Commissions Blown on Kickbacks, Firm Says

     DALLAS (CN) – A former consultant for the Salvation Army sued First Choice Power, claiming the power company owes it commissions that it paid instead as kickbacks to the (nonparty) charity and its officers.



     Dallas-based telecommunications company Nucentcom sued First Choice Power in Dallas county Court. Nucentcom claims it was the Salvation Army’s telecom consultant until 2010.
     Nucentcom says it signed a sales commission agreement with Dallas-based First Choice and helped First Choice land the Salvation Army as a customer for 132 meters.
     Nucentcom claims the contract was worth more than $1 million a year and covered 10 times more meters than First Choice previously had under contract with the charity.
     Beginning in the fall of 2010 Nucentcom was paid commissions under the agreement, but it says it does not know if the amounts are accurate because First Choice refuses to produce the underlying data. First Choice agreed to pay half a cent per kilowatt hour sold to the Salvation Army, according to the complaint.
     Nucentcom claims those payments stopped in March 2011 and that days later, First Choice and the Salvation Army discussed renewing their contract.
     “One subject of the discussion was diverting Nucentcom’s commissions to the Salvation Army or individual officers of the Salvation Army,” the complaint states. “The basis for this allegation is an email dated April 24, 2011, in which Dan Schilens, an FCP employee, writes that Dan Pandithurai, the CFO of the Texas Salvation Army had asked whether FCP can stop paying Nucentcom and pay the commissions to the Salvation Army.”
     Nucentcom claims that email was followed by the payment of cash kickbacks to the Salvation Army and one of its officers.
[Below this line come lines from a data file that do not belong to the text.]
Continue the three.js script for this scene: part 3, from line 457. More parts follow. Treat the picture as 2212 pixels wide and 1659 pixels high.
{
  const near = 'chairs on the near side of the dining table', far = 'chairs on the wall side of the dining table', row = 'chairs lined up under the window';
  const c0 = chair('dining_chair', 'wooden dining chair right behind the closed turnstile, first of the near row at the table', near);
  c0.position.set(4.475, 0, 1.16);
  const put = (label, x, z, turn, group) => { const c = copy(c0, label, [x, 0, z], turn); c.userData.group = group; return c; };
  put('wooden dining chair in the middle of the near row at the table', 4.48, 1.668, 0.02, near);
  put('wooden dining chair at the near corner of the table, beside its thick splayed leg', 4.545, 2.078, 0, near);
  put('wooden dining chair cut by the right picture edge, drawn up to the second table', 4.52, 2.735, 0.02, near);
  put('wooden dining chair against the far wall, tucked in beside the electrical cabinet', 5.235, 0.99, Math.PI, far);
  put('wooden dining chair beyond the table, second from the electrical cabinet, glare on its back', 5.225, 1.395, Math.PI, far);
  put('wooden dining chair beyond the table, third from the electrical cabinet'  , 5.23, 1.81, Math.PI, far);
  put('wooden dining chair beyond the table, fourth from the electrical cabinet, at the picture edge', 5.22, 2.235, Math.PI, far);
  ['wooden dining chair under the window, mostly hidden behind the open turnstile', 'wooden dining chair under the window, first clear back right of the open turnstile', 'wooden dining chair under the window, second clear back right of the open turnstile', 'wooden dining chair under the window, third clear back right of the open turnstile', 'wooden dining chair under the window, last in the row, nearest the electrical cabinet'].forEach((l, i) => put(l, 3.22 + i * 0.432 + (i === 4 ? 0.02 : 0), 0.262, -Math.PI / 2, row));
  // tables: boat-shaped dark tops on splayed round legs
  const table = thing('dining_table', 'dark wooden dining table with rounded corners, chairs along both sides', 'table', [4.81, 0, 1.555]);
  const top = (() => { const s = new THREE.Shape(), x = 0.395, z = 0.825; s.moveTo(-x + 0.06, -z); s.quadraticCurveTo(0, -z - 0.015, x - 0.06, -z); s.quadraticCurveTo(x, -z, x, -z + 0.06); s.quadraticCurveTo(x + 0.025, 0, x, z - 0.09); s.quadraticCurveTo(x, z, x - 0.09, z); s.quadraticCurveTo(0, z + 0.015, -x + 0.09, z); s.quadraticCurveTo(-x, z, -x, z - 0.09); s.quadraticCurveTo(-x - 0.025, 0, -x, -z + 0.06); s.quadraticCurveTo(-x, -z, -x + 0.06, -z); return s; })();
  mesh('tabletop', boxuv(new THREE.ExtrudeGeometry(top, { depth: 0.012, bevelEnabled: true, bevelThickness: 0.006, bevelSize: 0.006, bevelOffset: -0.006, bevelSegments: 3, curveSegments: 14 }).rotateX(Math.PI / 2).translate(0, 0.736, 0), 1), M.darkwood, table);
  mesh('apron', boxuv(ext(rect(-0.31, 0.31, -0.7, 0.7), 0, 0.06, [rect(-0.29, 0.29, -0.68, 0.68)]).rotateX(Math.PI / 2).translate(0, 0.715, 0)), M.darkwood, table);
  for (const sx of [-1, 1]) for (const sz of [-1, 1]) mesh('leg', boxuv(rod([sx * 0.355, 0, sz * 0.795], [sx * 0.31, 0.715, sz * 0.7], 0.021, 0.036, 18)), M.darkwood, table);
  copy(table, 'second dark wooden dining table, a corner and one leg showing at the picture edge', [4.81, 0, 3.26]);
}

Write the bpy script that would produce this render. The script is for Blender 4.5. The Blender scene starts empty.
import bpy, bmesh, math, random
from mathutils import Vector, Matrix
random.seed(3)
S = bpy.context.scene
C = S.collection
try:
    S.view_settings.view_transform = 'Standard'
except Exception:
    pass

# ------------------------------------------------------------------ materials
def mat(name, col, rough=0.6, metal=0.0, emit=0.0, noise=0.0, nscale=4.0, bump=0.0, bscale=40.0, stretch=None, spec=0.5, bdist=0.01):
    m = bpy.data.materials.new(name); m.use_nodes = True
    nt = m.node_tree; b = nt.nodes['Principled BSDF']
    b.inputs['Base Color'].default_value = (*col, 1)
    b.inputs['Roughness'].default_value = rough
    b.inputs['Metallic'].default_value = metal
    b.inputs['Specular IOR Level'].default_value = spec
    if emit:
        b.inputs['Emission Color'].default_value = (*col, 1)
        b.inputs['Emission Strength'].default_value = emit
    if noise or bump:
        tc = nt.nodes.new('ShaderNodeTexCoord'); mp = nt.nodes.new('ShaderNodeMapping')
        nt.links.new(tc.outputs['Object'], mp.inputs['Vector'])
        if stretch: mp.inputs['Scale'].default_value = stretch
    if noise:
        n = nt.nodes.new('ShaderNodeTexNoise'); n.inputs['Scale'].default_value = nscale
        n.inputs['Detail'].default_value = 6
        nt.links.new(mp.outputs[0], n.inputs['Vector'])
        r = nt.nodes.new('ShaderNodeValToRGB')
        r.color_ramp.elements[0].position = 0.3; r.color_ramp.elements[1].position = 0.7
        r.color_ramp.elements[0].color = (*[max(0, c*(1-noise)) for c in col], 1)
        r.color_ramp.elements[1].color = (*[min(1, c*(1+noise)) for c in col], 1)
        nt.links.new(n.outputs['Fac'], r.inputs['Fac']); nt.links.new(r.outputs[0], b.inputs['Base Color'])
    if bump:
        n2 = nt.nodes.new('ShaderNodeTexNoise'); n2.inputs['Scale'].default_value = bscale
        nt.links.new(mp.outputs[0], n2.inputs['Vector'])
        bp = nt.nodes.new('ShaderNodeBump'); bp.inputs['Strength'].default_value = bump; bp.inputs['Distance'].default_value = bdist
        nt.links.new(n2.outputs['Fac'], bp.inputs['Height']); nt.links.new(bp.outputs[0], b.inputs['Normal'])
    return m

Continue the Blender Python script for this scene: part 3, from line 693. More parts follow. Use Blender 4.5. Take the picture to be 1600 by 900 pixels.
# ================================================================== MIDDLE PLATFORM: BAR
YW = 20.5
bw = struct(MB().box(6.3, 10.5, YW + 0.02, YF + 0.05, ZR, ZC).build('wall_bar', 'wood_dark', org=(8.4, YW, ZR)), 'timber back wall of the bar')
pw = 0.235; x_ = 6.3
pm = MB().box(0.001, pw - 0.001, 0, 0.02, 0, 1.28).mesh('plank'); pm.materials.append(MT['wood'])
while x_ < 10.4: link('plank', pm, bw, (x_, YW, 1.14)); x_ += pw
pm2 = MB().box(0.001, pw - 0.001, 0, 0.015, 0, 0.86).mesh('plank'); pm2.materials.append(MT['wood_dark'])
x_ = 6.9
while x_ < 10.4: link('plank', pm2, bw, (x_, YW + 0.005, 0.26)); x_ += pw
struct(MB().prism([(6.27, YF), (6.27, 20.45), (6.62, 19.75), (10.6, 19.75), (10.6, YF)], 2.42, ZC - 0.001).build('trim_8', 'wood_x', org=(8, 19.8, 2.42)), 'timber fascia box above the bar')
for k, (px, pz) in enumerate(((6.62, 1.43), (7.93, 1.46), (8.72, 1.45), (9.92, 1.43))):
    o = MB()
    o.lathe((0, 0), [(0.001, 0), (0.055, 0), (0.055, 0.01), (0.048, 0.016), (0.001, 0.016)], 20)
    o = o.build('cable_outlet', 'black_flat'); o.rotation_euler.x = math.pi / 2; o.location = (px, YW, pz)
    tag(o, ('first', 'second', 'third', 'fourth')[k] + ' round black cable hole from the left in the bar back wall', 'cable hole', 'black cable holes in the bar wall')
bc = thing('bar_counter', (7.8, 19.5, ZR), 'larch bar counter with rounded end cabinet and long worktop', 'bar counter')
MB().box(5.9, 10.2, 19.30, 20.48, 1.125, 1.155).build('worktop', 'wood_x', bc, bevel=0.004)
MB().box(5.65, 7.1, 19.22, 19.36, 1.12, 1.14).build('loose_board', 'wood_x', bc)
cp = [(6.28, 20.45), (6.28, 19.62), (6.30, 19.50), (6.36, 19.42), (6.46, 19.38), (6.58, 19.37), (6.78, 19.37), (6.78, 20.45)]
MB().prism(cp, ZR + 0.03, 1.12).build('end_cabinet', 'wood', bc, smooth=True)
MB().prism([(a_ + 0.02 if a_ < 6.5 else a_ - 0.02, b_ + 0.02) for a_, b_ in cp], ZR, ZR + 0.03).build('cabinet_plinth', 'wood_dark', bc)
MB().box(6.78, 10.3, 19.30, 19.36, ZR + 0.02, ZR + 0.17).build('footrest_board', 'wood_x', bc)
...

It claims that after First Choice terminated the commission agreement, FCP paid a $50,000 kickback to get new contracts for hundreds of additional meters and help in squeezing out Nucentcom.
     Nucentcom claims First Choide also paid retiring Col. Henry Gonzalez $5,000 after the Salvation Army “informed FCP that continued goodwill” required the donation.
     Nucentcom claims that the electricity rates the charity agreed to for its most recent confirmations are higher than market prices were at the time.
     “The Salvation Army has agreed to these above market contracts because it continues to receive ‘donations’ from FCP to the Salvation Army itself and its individual officer,” the complaint states.
     Nucentcom seeks damages for breach of contract.
     It is represented by Richard Hunt with Munsch Hardt Kopf & Harr in Dallas.